Peggio dell’Italia, tra i paesi sviluppati, solo il Giappone, 53esimo.
In fondo alla classifica Sud Sudan, Liberia, Guinea, Togo, Rwanda, Tanzania, Burundi e la Repubblica Centro Africana. Una conferma, se mai ce ne fosse bisogno, che i progetti e gli aiuti concessi ai paesi più poveri non sono serviti affatto a migliorare la qualità della vita dei loro abitanti ma solo a rimpinguare le casse delle imprese (provenienti da altri paesi) che si aggiudicano appalti milionari.
I miglioramenti più rilevanti rispetto al passato sono stati ottenuti da paesi come il Nicaragua (salito di oltre 1.300 punti), la Lituania (di ben 1.162) e poi Sierra Leone, Ecuador, Moldovia e molti altri: tutti paesi che, grazie ad una corretta gestione della “cosa comune”, hanno migliorato in modo significativo la propria performance.

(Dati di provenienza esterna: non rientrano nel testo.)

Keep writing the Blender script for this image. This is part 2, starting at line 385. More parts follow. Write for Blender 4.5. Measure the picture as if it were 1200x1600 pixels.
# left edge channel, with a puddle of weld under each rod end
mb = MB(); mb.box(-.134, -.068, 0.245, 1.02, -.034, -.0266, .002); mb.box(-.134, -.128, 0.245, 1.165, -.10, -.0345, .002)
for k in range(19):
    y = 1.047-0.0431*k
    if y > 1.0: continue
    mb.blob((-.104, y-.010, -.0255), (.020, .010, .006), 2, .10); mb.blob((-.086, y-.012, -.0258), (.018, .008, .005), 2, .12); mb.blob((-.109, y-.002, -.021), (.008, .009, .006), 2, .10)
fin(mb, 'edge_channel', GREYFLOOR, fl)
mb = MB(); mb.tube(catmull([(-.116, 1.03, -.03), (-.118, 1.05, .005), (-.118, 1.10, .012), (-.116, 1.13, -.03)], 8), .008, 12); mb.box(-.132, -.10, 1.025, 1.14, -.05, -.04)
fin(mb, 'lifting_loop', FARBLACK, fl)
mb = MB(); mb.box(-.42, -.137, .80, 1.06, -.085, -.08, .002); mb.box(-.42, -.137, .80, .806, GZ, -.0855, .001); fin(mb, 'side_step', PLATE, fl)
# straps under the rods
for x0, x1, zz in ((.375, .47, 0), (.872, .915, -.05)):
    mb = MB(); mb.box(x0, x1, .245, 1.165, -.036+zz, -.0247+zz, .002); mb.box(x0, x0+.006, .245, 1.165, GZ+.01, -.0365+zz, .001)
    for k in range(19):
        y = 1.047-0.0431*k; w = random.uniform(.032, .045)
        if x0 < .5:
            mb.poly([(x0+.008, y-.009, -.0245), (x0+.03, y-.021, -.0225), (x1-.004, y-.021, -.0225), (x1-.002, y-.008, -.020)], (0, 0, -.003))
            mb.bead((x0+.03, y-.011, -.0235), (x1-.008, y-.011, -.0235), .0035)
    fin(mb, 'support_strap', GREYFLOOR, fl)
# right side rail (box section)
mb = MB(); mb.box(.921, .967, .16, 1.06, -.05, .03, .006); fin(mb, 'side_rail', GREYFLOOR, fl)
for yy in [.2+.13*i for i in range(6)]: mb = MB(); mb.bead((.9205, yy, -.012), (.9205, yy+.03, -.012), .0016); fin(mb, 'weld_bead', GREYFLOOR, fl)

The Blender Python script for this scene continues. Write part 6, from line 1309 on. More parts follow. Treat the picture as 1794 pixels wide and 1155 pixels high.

Al contrario, altri paesi hanno perso molte posizioni. Primi fra tutti gli Stati Uniti dove il livello di felicità sembra essere in caduta libera rispetto al 2007, quando era al terzo posto. Un calo che potrebbe essere dovuto alla riduzione del sostegno sociale e alla corruzione in aumento.
Una riduzione significativa del livello di felicità (rispetto al 2007) è stato registrato anche dalla Grecia (ben 1.000 punti): cosa che non sorprende dato che le promesse del governo Tsipras di risanare l’economia del paese non sono state mantenute. Stessa cosa per l’Italia, che negli ultimi anni ha visto calare il proprio rating in modo rilevante (749 punti). In assoluto la peggiore performance dopo la Grecia tra i paesi Ue.
Ciò che sorprende è il livello di felicità della Cina: nonostante il boom economico inarrestabile, secondo i ricercatori, i cinesi non sono più felici di 25 anni fa: segno forse che i soldi (di pochi) non fanno la felicità (di tutti). Se da un lato è vero che negli ultimi 25 anni il reddito pro capite in Cina è cresciuto è anche vero che cominciano a manifestarsi problemi sociali che influenzano la felicità, come la disoccupazione e il calo degli ammortizzatori sociali.
Oggi il livello di felicità dei cinesi non va oltre il 79esimo posto. Un risultato di cui i leader cinesi non possono certo essere “felici”.